We, therefore, agree with the finding of fact that the trees had not been grown for the purpose of providing shade to the tea plants. The Tribunal also refers to the recent development in tea plantation which suggests that shade trees are not helpful for realising the best yield from the tea plants. On the question whether the trees sold were of spontaneous growth or planted and cultivated, the Tribunal rendered a finding on the basis of the assessees' own grounds of appeal that the trees in question were not of spontaneous growth. The Tribunal finally rendered a finding that the trees had been planted purposely for the purpose of deriving income by cutting and selling the same at a later stage. Thus, the sale proceeds were found to be taxable under the Tamil Nadu Agricultural Income-tax Act.
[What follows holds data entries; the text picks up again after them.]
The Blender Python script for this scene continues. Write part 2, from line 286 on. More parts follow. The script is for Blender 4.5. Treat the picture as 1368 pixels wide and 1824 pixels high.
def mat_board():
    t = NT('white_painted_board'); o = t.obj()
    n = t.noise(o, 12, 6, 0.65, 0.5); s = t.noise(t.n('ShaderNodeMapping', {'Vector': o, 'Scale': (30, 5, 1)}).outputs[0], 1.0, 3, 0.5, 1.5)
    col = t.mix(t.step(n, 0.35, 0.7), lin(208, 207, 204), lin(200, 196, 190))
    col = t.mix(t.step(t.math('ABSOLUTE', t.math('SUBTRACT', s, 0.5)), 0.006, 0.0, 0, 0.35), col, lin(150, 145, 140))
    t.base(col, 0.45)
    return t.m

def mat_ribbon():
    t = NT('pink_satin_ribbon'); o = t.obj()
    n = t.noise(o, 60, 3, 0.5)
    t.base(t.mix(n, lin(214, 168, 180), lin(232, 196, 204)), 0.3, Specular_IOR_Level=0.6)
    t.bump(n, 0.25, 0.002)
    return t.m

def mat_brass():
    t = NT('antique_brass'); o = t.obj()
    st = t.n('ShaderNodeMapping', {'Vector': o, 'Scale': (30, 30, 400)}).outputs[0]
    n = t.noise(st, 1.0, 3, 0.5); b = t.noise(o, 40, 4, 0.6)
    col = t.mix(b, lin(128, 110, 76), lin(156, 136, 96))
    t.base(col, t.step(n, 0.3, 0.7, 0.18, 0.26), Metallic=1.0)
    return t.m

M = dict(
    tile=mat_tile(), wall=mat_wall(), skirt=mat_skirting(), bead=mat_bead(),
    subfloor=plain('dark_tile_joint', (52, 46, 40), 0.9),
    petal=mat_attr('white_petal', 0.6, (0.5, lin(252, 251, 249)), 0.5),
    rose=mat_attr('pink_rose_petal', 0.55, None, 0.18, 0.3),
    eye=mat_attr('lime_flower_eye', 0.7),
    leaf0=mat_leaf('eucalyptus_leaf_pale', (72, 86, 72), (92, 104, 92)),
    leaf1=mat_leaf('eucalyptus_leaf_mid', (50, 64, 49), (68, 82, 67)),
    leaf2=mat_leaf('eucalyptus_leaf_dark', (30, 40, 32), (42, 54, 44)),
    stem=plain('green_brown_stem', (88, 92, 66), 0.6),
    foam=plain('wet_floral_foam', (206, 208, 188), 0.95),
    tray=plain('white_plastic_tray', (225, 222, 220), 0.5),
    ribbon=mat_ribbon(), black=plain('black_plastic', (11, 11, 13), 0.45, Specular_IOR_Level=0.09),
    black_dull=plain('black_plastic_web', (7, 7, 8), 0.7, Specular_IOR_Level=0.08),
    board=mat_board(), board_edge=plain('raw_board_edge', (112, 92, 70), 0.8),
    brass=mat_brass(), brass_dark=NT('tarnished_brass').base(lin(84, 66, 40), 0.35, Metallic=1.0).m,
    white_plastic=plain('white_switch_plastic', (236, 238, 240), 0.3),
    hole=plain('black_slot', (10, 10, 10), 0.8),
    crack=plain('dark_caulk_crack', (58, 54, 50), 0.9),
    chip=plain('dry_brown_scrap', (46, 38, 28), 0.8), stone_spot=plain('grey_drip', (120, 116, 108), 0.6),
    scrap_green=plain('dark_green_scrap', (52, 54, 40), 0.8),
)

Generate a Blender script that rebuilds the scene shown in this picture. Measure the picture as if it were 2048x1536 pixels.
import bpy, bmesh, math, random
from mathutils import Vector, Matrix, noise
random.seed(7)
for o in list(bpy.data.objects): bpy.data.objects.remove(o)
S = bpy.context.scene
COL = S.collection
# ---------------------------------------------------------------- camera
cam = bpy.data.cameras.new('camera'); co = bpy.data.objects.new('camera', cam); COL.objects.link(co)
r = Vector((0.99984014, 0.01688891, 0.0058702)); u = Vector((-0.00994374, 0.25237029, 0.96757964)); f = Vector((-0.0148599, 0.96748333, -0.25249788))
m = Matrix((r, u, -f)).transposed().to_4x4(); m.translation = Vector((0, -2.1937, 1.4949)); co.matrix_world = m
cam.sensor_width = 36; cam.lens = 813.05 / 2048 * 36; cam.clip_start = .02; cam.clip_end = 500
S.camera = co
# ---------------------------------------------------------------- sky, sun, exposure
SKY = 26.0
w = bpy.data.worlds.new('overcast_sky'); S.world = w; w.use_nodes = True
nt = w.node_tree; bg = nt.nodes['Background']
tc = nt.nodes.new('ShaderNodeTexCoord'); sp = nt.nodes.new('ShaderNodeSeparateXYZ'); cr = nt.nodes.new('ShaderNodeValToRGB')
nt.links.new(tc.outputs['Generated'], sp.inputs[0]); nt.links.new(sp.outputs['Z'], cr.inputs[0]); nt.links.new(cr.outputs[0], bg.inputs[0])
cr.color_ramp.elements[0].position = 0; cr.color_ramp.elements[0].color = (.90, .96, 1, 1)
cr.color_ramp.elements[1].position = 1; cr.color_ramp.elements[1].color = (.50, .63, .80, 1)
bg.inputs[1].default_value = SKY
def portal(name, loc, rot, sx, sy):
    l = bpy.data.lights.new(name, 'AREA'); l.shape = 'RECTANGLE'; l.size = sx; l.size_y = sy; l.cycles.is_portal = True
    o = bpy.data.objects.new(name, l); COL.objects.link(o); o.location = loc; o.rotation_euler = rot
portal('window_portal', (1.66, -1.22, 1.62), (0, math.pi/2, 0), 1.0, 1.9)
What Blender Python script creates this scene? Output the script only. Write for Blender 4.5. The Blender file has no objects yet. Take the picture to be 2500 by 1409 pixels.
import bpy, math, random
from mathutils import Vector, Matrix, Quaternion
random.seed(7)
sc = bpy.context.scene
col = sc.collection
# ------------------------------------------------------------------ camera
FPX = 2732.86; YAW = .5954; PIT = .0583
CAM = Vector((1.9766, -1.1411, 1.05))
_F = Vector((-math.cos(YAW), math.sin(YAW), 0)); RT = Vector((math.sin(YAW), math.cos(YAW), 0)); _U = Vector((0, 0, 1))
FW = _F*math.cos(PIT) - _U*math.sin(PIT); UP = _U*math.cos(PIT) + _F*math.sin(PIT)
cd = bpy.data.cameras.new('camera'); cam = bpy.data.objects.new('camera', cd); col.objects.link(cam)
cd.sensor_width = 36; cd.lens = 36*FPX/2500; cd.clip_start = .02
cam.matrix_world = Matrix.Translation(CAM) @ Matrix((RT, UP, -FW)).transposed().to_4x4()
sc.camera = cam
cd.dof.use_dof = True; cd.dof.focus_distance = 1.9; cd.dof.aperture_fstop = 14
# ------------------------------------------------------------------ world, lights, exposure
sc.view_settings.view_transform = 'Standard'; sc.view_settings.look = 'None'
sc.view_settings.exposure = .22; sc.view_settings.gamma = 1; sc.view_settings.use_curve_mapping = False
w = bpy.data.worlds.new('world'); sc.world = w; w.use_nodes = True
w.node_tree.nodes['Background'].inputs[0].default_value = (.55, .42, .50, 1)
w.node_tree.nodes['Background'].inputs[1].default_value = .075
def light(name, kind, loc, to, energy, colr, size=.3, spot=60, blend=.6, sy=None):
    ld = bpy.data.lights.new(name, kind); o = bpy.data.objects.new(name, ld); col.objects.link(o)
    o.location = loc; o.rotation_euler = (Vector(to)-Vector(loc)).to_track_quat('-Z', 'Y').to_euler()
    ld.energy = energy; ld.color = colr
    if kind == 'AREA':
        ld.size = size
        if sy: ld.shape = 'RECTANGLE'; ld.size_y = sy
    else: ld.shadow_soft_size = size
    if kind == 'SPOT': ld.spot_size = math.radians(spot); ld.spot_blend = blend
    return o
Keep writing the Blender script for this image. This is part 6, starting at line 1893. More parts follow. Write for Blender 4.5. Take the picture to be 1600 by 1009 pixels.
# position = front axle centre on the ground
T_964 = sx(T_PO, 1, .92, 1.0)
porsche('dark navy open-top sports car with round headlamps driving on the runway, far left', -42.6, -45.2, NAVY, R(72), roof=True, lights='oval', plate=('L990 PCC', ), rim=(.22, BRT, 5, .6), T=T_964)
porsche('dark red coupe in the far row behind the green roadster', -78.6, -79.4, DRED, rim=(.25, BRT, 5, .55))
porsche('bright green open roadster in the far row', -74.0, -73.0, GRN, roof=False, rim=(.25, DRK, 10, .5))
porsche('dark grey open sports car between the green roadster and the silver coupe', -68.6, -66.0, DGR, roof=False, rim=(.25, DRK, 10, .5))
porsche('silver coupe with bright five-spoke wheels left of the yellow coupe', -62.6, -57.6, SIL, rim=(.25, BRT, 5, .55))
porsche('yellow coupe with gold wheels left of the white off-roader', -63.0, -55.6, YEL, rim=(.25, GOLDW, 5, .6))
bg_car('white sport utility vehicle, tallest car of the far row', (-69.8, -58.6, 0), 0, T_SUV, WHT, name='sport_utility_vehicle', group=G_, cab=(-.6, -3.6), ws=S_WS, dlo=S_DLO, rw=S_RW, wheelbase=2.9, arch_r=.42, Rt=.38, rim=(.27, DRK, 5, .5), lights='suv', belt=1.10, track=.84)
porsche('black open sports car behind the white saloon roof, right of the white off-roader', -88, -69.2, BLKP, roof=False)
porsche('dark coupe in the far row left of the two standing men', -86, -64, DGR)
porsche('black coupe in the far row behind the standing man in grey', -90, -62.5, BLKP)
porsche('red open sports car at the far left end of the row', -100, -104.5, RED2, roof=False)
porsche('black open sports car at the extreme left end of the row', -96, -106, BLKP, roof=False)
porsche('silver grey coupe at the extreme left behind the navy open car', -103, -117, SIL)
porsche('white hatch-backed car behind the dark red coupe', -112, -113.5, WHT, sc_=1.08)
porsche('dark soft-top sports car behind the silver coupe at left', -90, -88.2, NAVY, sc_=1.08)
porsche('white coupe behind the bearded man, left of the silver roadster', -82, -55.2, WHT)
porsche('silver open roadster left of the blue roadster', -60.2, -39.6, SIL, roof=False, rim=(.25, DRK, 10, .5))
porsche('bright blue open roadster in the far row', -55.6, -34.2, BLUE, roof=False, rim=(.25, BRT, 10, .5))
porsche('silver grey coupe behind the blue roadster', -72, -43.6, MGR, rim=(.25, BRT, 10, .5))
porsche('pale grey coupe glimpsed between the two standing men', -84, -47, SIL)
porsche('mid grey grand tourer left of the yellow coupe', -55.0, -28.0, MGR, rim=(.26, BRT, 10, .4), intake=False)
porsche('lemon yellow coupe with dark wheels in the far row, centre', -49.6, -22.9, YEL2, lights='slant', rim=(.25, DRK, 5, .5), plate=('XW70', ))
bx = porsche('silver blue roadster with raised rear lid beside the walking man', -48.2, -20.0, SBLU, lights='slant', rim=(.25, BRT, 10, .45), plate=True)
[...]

On such clear findings, the law as adumbrated in the Division Bench judgment in T. C. Nos. 720 to 722 of 1981 (see 1991 (191) ITR 397 (Mad)), makes the petitioner/assessee clearly liable to pay agricultural income-tax on the turnover of Rs. 52, 381. We, therefore, uphold the orders of the statutory authorities and dismiss the revision petition. There will, however, be no order as to costs.